Total usage of television in February dropped by 5.1% on the previous month, which reflects normal seasonal trends, although it was up 0.5% compared to the previous year. Usage of cable and broadcast channels was down 0.2 and 1.1 share points respectively on the previous month, down 5.1 and 2.2 share points over the year, although taken together they still accounted for over half of all viewing at 54%. Viewing of online services was down by 0.9% but gained a 1.5% share of viewing at 34.3%, with other television use at 11.7%.

Share of television viewing in the United States, February 2023. Source: Nielsen Gauge

YouTube, excluding YouTube TV, accounted for 7.9% of television viewing, leading Netflix with 7.3%, Hulu with 3.3%, and Amazon Prime Video with 3.0%.

Tubi TV became the latest service to achieve a 1% share of television usage, ahead of Pluto TV with 0.7%. Tubi claims it has 64 million monthly active users across the United States, Canada and Australia.

Nielsen adjusted the methodology for its Gauge.
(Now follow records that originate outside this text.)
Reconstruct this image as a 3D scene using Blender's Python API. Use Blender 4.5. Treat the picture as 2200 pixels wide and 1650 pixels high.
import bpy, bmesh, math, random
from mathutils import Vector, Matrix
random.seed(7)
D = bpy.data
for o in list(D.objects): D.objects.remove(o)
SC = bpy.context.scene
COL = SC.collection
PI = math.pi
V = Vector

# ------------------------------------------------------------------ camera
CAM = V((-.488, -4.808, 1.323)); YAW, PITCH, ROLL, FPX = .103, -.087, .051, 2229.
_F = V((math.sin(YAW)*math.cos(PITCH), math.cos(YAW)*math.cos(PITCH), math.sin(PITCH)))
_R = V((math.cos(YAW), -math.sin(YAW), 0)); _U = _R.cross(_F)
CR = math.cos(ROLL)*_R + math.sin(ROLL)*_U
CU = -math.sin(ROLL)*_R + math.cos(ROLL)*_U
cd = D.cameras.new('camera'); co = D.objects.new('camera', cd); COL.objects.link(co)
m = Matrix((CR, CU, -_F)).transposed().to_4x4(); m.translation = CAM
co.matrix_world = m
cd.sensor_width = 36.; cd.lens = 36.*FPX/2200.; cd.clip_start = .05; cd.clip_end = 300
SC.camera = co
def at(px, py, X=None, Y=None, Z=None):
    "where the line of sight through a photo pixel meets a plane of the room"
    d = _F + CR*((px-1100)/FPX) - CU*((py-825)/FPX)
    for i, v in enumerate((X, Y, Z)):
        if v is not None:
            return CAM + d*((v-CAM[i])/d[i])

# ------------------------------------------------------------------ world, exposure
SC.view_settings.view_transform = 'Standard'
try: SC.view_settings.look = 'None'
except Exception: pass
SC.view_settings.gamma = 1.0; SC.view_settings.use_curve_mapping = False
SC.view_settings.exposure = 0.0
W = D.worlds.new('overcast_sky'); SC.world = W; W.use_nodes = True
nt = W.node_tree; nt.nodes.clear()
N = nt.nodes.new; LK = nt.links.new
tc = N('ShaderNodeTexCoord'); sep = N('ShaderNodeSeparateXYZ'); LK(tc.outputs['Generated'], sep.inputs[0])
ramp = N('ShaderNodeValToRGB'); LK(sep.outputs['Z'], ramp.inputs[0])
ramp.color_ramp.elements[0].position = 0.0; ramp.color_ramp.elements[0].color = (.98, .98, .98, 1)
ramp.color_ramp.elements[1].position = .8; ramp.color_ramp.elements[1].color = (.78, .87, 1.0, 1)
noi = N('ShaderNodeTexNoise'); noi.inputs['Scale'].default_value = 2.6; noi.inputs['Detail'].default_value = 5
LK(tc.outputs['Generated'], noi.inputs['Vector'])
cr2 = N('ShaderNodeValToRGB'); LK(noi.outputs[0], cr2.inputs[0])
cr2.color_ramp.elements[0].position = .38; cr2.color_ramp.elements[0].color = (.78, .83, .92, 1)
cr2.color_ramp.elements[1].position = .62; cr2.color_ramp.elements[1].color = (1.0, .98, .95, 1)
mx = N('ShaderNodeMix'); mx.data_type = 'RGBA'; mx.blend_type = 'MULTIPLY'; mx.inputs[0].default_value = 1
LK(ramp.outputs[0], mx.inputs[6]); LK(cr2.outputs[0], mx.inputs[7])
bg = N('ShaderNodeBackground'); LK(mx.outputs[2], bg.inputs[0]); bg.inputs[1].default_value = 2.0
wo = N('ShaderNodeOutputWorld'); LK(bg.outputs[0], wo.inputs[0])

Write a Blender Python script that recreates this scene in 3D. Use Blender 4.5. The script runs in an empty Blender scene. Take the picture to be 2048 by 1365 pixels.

Viewing of channels through apps such as YouTube TV or Charter Spectrum app was previously included in streaming as well as cable or broadcast.

The attribution of online viewing is reduced as a result, from 39.6% to 34.3%, or 5.3% share points.

Brian Fuhrer of Nielsen described this as an “important enhancement to the Gauge to it better represents what people are watching”.

However, it further confuses the definition of online viewing, by attributing viewing of channels on YouTube TV and Hulu Live TV to the broadcast and cable categories, although they are clearly delivered online. Then again, satellite viewing is also attributed to these categories.